IFM22120 - Real Estate Investment Trust : Conditions and Tests: maximum shareholding: nature and amount of charge : CTA2010/S551 - S552
Where the company (principal company in the case of a Group REIT), has paid out a distribution to, or in respect of a holder of excessive rights (HoER) in the company (that is, one that breaches the 10% limit – see IFM22100) a tax charge is imposed on the company. This is to make good any possible loss of tax that could arise if the recipient were able to reclaim under a double tax treaty all or a substantial part of the tax deducted at source from the distribution.
Nature of the charge CTA2010/S552
The notional income is deemed to be other chargeable income under CTA2009/S979 arising to the residual business. Neither can it be reduced by any other losses, group relief, allowances or deficits (CTA2010/S551(7). For a Group REIT, the charge is on the residual part of the principal company. The charge is imposed by CTA2010/S551.

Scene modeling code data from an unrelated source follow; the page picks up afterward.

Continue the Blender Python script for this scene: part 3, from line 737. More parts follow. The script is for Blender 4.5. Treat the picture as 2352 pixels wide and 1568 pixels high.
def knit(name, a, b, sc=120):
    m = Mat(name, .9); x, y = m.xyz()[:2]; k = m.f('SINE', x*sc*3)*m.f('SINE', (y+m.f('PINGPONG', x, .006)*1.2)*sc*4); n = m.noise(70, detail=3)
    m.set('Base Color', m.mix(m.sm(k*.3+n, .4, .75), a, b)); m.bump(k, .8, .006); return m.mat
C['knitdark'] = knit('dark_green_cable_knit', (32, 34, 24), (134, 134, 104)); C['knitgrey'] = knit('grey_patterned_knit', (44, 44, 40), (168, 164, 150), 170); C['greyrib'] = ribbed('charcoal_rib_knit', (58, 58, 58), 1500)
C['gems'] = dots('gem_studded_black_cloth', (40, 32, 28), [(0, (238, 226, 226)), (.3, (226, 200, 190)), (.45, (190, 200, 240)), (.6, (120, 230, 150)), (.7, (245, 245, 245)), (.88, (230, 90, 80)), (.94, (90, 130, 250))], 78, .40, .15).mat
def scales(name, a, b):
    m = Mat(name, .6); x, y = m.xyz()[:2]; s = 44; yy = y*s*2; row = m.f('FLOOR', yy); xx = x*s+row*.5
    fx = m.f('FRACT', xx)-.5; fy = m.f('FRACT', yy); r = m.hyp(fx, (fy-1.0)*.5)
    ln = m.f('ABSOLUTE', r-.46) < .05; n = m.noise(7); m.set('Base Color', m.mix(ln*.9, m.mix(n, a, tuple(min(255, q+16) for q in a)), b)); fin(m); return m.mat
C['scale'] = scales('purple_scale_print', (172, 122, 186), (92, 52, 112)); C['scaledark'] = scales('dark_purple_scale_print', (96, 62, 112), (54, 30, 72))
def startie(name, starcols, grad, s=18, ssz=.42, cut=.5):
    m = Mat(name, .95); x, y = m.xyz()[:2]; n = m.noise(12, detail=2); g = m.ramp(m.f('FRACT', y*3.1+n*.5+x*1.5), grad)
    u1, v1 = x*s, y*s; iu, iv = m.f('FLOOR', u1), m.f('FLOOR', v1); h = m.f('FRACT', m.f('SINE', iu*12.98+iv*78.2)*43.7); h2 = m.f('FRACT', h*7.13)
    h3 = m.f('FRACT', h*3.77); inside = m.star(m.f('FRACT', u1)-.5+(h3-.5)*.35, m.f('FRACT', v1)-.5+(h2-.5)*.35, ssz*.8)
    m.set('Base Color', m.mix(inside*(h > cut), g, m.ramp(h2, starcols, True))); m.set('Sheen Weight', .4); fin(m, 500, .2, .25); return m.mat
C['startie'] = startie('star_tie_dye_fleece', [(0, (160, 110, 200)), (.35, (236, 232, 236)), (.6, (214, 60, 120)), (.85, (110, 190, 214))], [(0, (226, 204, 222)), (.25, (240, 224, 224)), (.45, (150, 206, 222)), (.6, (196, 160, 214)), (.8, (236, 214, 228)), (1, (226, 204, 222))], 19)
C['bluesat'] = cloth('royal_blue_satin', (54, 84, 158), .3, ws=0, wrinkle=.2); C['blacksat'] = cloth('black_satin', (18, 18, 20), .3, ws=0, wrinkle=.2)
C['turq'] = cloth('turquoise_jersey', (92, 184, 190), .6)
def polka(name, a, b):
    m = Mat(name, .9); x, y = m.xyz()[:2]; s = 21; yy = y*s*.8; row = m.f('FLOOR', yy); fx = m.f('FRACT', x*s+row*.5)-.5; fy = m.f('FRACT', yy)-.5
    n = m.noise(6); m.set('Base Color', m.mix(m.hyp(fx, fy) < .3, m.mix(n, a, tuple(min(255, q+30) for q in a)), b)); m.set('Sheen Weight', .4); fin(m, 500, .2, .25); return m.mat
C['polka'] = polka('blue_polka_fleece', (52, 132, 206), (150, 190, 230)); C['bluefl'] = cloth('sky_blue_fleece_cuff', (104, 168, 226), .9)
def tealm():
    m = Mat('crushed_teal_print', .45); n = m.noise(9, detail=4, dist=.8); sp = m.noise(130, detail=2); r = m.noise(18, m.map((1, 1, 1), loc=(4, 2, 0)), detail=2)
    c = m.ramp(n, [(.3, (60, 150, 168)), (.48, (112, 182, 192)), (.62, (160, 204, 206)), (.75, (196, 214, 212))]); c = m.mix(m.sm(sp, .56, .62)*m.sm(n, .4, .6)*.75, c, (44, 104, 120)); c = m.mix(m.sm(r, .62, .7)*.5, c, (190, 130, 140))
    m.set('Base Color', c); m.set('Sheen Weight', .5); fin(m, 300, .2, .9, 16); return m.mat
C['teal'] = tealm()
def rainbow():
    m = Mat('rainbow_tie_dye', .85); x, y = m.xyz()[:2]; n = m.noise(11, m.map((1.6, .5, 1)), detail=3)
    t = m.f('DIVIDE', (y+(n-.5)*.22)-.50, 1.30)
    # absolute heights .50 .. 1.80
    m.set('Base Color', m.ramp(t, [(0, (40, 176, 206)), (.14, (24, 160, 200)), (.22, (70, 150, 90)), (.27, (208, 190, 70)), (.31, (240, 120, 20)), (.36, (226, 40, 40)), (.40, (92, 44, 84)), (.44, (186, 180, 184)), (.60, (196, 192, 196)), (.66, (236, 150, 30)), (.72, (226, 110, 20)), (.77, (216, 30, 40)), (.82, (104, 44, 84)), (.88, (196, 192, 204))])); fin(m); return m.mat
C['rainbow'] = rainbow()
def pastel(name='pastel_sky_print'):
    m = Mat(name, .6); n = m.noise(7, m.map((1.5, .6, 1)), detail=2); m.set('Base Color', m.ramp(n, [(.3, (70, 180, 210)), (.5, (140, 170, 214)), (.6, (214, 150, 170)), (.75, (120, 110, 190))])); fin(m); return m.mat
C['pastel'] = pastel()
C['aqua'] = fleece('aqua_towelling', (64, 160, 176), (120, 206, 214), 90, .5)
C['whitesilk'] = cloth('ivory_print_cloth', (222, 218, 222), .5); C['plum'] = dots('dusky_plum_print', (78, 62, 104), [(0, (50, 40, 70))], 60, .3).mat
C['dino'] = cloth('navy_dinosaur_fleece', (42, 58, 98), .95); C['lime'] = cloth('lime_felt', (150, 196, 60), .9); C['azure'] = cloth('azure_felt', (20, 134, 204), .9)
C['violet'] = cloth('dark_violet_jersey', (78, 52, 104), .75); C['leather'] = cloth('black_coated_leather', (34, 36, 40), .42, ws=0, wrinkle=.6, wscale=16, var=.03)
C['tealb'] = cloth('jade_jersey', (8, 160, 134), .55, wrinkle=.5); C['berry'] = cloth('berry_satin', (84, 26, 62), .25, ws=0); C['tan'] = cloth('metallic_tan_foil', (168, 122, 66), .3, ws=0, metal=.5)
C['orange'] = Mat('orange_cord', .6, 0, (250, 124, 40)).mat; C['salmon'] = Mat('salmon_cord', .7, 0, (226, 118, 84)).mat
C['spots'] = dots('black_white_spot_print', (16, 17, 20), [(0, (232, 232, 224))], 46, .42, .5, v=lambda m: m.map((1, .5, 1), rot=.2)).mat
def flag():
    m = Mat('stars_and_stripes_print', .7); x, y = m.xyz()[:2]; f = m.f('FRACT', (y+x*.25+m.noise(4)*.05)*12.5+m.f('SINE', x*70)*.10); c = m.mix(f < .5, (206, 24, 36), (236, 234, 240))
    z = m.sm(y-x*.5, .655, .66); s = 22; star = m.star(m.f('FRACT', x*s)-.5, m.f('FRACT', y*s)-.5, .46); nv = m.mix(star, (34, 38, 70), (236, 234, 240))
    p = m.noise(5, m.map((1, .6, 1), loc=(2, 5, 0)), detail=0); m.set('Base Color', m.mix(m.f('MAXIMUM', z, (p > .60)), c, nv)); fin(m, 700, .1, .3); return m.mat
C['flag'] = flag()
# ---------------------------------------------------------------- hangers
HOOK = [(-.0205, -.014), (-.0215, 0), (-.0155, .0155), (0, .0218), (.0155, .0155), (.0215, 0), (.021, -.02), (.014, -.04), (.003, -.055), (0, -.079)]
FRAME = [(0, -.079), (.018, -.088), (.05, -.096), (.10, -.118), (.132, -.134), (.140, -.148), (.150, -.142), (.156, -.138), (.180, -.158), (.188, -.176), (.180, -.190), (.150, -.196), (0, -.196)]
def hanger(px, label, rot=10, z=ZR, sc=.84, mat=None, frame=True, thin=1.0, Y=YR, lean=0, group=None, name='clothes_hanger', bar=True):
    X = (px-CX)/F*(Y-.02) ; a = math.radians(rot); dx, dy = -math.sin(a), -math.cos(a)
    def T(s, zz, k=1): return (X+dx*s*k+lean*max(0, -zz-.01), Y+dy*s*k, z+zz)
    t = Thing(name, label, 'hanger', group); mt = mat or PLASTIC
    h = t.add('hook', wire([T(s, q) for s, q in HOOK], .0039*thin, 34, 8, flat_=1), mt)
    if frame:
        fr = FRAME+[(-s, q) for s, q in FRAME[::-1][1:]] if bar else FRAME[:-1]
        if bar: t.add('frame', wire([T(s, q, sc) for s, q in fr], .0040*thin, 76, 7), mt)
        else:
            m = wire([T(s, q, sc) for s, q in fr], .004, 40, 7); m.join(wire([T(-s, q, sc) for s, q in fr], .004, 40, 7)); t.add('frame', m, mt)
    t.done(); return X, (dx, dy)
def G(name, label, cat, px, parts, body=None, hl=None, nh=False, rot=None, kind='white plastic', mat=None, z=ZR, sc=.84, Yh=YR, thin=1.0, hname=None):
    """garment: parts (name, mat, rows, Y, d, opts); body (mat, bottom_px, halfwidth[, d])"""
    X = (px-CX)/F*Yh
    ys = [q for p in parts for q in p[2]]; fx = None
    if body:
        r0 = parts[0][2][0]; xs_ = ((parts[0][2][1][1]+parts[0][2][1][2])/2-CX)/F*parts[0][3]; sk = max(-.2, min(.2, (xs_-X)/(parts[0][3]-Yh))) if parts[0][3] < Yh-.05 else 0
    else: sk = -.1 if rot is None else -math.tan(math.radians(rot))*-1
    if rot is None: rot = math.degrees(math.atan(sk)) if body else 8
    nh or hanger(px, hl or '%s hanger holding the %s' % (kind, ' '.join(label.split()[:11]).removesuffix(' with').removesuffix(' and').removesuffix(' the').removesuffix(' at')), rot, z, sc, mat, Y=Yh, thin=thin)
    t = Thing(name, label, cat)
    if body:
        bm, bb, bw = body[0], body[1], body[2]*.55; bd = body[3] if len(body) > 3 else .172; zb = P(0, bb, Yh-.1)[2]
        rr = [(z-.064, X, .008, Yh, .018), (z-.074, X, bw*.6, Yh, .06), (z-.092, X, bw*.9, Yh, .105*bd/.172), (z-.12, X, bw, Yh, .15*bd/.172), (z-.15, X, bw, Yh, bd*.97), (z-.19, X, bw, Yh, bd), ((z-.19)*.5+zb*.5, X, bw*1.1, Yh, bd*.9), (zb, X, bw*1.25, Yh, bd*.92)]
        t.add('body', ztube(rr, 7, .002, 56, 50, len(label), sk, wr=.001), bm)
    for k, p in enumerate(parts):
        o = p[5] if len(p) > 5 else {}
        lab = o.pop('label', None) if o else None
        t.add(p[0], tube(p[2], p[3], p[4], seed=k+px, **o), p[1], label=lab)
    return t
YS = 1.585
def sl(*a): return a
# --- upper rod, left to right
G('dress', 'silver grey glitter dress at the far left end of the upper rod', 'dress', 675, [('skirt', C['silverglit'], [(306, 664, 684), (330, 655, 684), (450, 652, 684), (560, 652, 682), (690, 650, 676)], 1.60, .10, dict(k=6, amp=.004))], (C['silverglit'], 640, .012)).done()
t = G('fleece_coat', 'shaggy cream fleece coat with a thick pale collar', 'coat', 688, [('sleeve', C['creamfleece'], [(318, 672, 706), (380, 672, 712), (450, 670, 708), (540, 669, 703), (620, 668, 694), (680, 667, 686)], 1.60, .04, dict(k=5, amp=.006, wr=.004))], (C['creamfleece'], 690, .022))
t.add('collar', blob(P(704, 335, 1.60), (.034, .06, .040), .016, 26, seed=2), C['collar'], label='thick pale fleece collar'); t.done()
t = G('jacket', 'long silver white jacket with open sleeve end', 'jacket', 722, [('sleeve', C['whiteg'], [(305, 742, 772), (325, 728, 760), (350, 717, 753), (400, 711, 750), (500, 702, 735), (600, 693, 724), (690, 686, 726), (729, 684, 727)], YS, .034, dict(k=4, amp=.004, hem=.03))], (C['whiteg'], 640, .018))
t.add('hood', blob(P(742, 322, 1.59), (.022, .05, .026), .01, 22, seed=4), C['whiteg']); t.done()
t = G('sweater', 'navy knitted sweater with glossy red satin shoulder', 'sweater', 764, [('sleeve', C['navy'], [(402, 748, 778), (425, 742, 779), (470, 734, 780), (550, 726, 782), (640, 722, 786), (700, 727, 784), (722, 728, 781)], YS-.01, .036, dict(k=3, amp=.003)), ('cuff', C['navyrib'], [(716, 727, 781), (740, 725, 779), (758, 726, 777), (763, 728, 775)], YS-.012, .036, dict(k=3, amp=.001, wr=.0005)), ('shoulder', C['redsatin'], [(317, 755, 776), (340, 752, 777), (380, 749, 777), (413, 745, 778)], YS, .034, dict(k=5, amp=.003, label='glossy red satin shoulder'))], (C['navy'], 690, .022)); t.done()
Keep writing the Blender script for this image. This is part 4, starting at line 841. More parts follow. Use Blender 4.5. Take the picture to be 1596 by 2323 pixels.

Amount of the charge (CTA2010/S552)
The amount is worked out by reference to the distribution that is paid to the HoER. It is not restricted to the excess over 10%. For example, if A owns 12% of the ordinary share capital (OSC) of company C (a UK-REIT) and B owns 24% of C’s OSC, the notional income in respect of B will be double that in respect of A (and not seven times as much).
The formula to calculate the notional income is two parts: one relates to distribution paid in respect of OSC; the other to distribution paid in respect of preference shares. It is explained in more detail in IFM22123. The aim of the formula is to charge the company by reference to the percentage of the company’s distribution to which the HoER is beneficially entitled if that is lower than the percentage by reference to voting rights or shareholding. This is illustrated by an example in IFM22123.